Week One: Newness & False Guilt

Starting school on Wednesday, we completed our first official week of home education, In a week of broken down AC, a mild tropical storm, a trip to the ER for my broken toes and the teacher oversleeping twice due to pain meds, we managed about 17 hours of learning. I confess feeling much guilt on Wednesday while watching other children skip to the bus stop with their new backpacks and lunch bags.  After three days, I have concluded that it is that false mother’s guilt, because I know our choice was made with much diligence and right motive. It is a new lifestyle for all of us and will take time to adjust. Lars and I both are getting over the sense that we must be doing something very very wrong, possibly breaking the law and even waiting for a knock on the door from his former first grade teacher!

Benjamin did his yearly commissioning of Lars at breakfast yesterday, by anointing him with oil and praying over him to set him apart for the task of learning and the completion of second grade. They both take this ceremony very seriously, with Lars understanding the great joy and holiness involved in the discipline of study. 

All in all, I was startled and pleased with the ease of our days and the eagerness of my little disciples.  We are using the curriculum that has arrived at this point and daily covered grammar, writing, reading, history, bible and logic. 

I am able to assess that last year, though writing essays and such was the big thrust of Lars’ class, there were many foundational concepts to writing/grammar/penmanship that he did and does not have nailed down.  Rather than rushing through these, I can take time to teach him how to diagram a sentence, form a complete thought aloud and then translate that into written form with greater skill.  I appreciate that I do not have to rush to the next thing until I am certain he has mastered the first thing. As far as his handwriting, goodness if left to his own devices, it is awful!  I hope by the end of the year the boy who has a comprehension level for things beyond his years can master the neat formation of the English alphabet on his own!
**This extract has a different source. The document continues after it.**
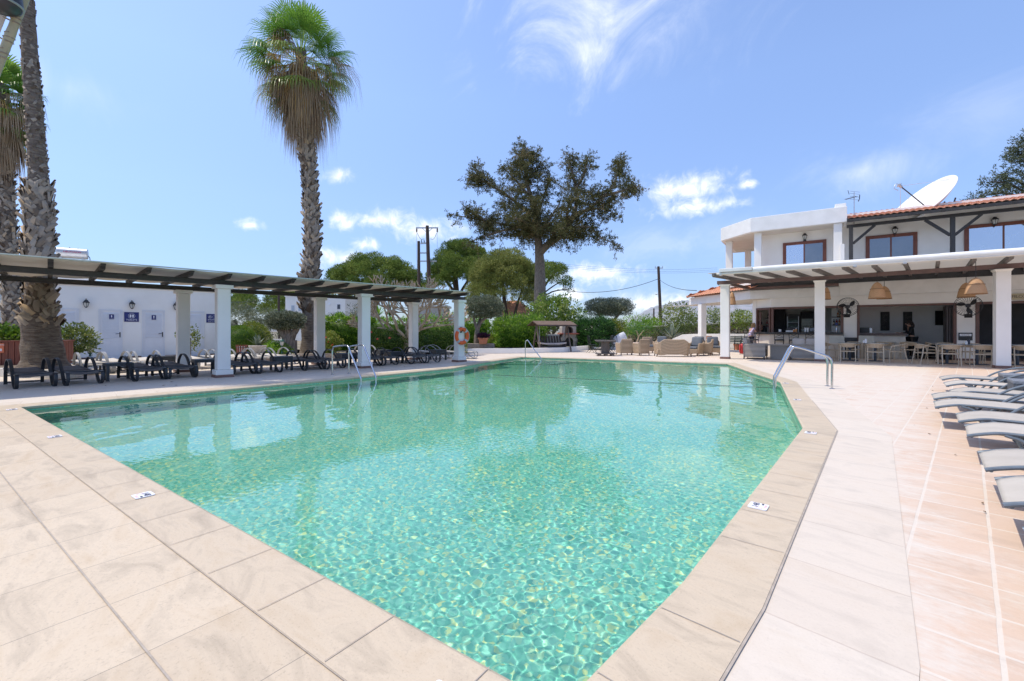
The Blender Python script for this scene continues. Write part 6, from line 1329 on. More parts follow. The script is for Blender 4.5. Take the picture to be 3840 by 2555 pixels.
# --- palms ---------------------------------------------------------------------
def boots(prof, z0, z1, n_, Lb, wb, rg, tilt=(.35, .75), tone=.5):
    Vs, Fs, Rs = [], [], []; k = 0
    for i in range(n_):
        z = z0 + (z1 - z0) * (i + rg.random()) / n_; a = i * 2.39996 + rg.uniform(-.25, .25); cx, cy, r = prof(z)
        o = Vector((math.cos(a), math.sin(a), 0)); la = Vector((-math.sin(a), math.cos(a), 0)); up_v = Vector((0, 0, 1)); ti = rg.uniform(*tilt); le = rg.choice((-1, 1)) * rg.uniform(.25, .95)
        dv_ = (up_v * math.cos(ti) + o * math.sin(ti)) * math.cos(le) + la * math.sin(le); sd = dv_.cross(o).normalized(); L_ = Lb * rg.uniform(.6, 1.35); w_ = wb * rg.uniform(.7, 1.25); B = Vector((cx, cy, z)) + o * (r * .93)
        nn = sd.cross(dv_).normalized(); nn = nn if nn.dot(o) > 0 else -nn
        pts = [B - sd * w_ * .55, B + nn * .035, B + sd * w_ * .55, B + dv_ * L_ + sd * w_ * .3, B + dv_ * L_ + nn * .03, B + dv_ * L_ - sd * w_ * .3, B + dv_ * L_ * .9 - nn * .02]
        Vs += [tuple(p) for p in pts]; Fs += [(k, k + 1, k + 4, k + 5), (k + 1, k + 2, k + 3, k + 4), (k + 5, k + 4, k + 3, k + 6)]; q = min(1, max(0, rg.gauss(tone, .25))); Rs += [q, q, min(1, q + .3)]; k += 7
    return np.array(Vs), np.array(Fs), np.array(Rs)
def fan(B, az, el, pet, blade, rg, droop=.25, nseg=26, span=2.0, fold=0.0, tone=None, wseg=.05):
    """one fan frond: petiole from B, then a fan of narrow segments with drooping tips"""
    o = Vector((math.cos(az), math.sin(az), 0)); la = Vector((-math.sin(az), math.cos(az), 0)); dv_ = o * math.cos(el) + Vector((0, 0, 1)) * math.sin(el); nn = (Vector((0, 0, 1)) * math.cos(el) - o * math.sin(el)); H_ = B + dv_ * pet
    Vs, Fs, Rs = [], [], []; k = 0; t0 = rg.uniform(.15, .85) if tone is None else tone
    sdp = la * .022; Vs += [tuple(B - sdp), tuple(B + sdp), tuple(H_ + sdp * .6), tuple(H_ - sdp * .6)]; Fs.append((0, 1, 2, 3)); Rs.append(.9); k = 4
    for i in range(nseg):
        u = -1 + 2 * i / (nseg - 1); a = u * span; sdir = dv_ * math.cos(a) + la * math.sin(a) + nn * (fold * (abs(u)) + .10 * math.cos(a)); sdir.normalize(); L_ = blade * (1 - .35 * abs(u) ** 2) * rg.uniform(.9, 1.08)
        ws = sdir.cross(nn).normalized() * wseg * rg.uniform(.8, 1.2); g = Vector((0, 0, -1)); p1 = H_ + sdir * L_ * .55 + g * droop * L_ * .12; p2 = H_ + sdir * L_ * .82 + g * droop * L_ * .42; p3 = H_ + sdir * L_ * .95 + g * droop * L_ * (.9 + .5 * rg.random())
        Vs += [tuple(H_ - ws * .12), tuple(H_ + ws * .12), tuple(p1 + ws * .5), tuple(p1 - ws * .5), tuple(p2 + ws * .3), tuple(p2 - ws * .3), tuple(p3 + ws * .04), tuple(p3 - ws * .04)]
        Fs += [(k, k + 1, k + 2, k + 3), (k + 3, k + 2, k + 4, k + 5), (k + 5, k + 4, k + 6, k + 7)]; q = min(1, max(0, t0 + rg.uniform(-.15, .15))); Rs += [q] * 3; k += 8
    return np.array(Vs), np.array(Fs), np.array(Rs)
def palm(label, base, axis, rad, zsmooth, zboot, ztop, crown, seed, Lb=.34, wb=.2, nb=700, skirt=None, zb0=0):
    """axis(z) -> x, y offset; rad(z) -> trunk radius"""
    rg = random.Random(seed); t = thing('fan_palm', label, 'palm tree', (*base, zb0)); mb_ = MB(); n_ = 18; zs = [0]
    while zs[-1] < ztop: zs.append(zs[-1] + .12)
    vs = []
    for z in zs:
        ox, oy = axis(z)
        for j in range(n_): a = 2 * math.pi * j / n_; r = rad(z) * (1 + .035 * math.sin(z * 43 + .6 * math.sin(a * 3)) + .03 * math.sin(a * 5 + z * 2) + rg.uniform(-.02, .02)); vs.append((ox + r * math.cos(a), oy + r * math.sin(a), z))
    mb_.add(vs, [(i * n_ + j, i * n_ + (j + 1) % n_, (i + 1) * n_ + (j + 1) % n_, (i + 1) * n_ + j) for i in range(len(zs) - 1) for j in range(n_)]); o = mb_.build('trunk', bark_palm, t, smooth='all')
    prof = lambda z: (*axis(z), rad(z)); leaves('leaf_bases', [boots(prof, zb, ze, int(nb * fr), l_, w_, rg, ti, tn) for zb, ze, fr, l_, w_, ti, tn in zboot], boot_m, t)
    gl, dl = [], []; ox, oy = axis(ztop)
    for k in range(crown['green']):
        az = k * 2.39996; u = k / crown['green']; el = R(84 - 92 * u + rg.gauss(0, 11)); gl.append(fan(Vector((ox + .1 * math.cos(az), oy + .1 * math.sin(az), ztop - .5 * u)), az + rg.uniform(-.2, .2), el, crown['pet'] * rg.uniform(.7, 1.2), crown['blade'] * rg.uniform(.75, 1.12), rg, .05 + .45 * u, 28, 1.75, -.12, .15 + .75 * (1 - u) * rg.uniform(.6, 1) + .05))
    for k in range(crown['dead']):
        az = k * 2.39996 + 1; u = min(.999, max(0, (k + .5) / crown['dead'] + rg.gauss(0, .12))); el = R(2 - 84 * u ** .75 + rg.gauss(0, 15)); zz = ztop - .4 - crown['drop'] * u; ox2, oy2 = axis(zz); yv = rg.random()
        dl.append(fan(Vector((ox2 + .25 * math.cos(az), oy2 + .25 * math.sin(az), zz)), az + rg.uniform(-.3, .3), el, crown['pet'] * rg.uniform(.25, 1.1) * (1 - .72 * u), crown['blade'] * rg.uniform(.6, 1.12), rg, 1.1, 22, 1.0 if u > .3 else 1.3, -.35 - .3 * u, (.95 if (u < .45 and yv > .8) else rg.uniform(.15, .75)), .042))
    for k in range(crown.get('mid', 0)):
        az = k * 2.39996 + 2.2; u = k / max(1, crown['mid']); gl.append(fan(Vector((ox + .2 * math.cos(az), oy + .2 * math.sin(az), ztop - .6 - crown['drop'] * .55 * u)), az, R(14 - 62 * u + rg.uniform(-12, 12)), crown['pet'] * (1.0 - .25 * u), crown['blade'] * .88, rg, .45, 24, 1.5, -.15, rg.uniform(.25, .95)))
    leaves('crown', gl, fan_green, t); leaves('dry_skirt', dl, fan_dead, t)
    if skirt:
        sk = []; z0, z1, ro = skirt
        for k in range(420):
            a = rg.uniform(0, 6.28); z = rg.uniform(z0 + .7, z1); ox2, oy2 = axis(z); q = (z - z0) / (z1 - z0); r = rad(z) + .12 + ro * (.5 + .5 * q) * rg.uniform(.5, 1); B = Vector((ox2 + r * math.cos(a), oy2 + r * math.sin(a), z)); L_ = rg.uniform(.7, 1.4); dn = Vector((math.cos(a) * rg.uniform(-.12, .12), math.sin(a) * rg.uniform(-.12, .12), -1)).normalized(); sd = dn.cross(Vector((math.cos(a), math.sin(a), 0))).normalized(); V = []; F = []; q_ = []
            for j in range(7): b0 = B + sd * (j - 3) * .025; e0 = B + sd * (j - 3) * .055 + dn * L_ * rg.uniform(.8, 1.1) + Vector((rg.uniform(-.06, .06), rg.uniform(-.06, .06), 0)); w_ = sd * .016; m0 = len(V); V += [tuple(b0 - w_), tuple(b0 + w_), tuple(e0 + w_ * .3), tuple(e0 - w_ * .3)]; F.append((m0, m0 + 1, m0 + 2, m0 + 3)); q_.append(rg.uniform(.05, .6))
            sk.append((np.array(V), np.array(F), np.array(q_)))
        leaves('hanging_thatch', sk, fan_dead, t)
    return t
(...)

By Friday night he was leaping around the room after dinner to show Benjamin his work from the week and recite his poetry and facts.  He took out his history notebook full of drawings, maps and two completed tests and retold what he had learned about nomads, the first agricultural tools, the fertile crescent, the location of the Tigris, Euphrates and Nile Rivers, and the early culture of Egypt.  He then took out his writing/grammar notebook and explained the definitions of common and proper nouns, verbs and correct sentence structure.  He displayed his poetry copywork and went on to show Benjamin his bible workbook and quiz him on creation aspects of the trinity, the meaning of the latin word “ex nihlio” and the Hebrew meaning behind “Elohim”.  In working with him through the details of God’s story I am well aware that I am not preparing my son for a test about God but a relationship with Him.  Seeing my son sit back in his chair after reading the lesson aloud to stare at the ceiling in wonderment of God, is priceless. 

Anders did well on learning triangles and rectangles, more colors, cutting and pasting, how to string beads, work through puzzles and learned about Jonah and his attitude. Several times I heard him talking to himself muttering in his broken speech, “I no whine and pine and mumble and grumble like Jonah, I obey with sweet mouth.” Amazingly enough, when the boys are fully engaged in learning there is great peace and contentment thick in the air. And somehow more is accomplished in the day such as housework and paperwork and my own personal time for work than I ever imagined.  We are still getting the routine down, it still is a little speed-bumpsish, but all in all, it is good.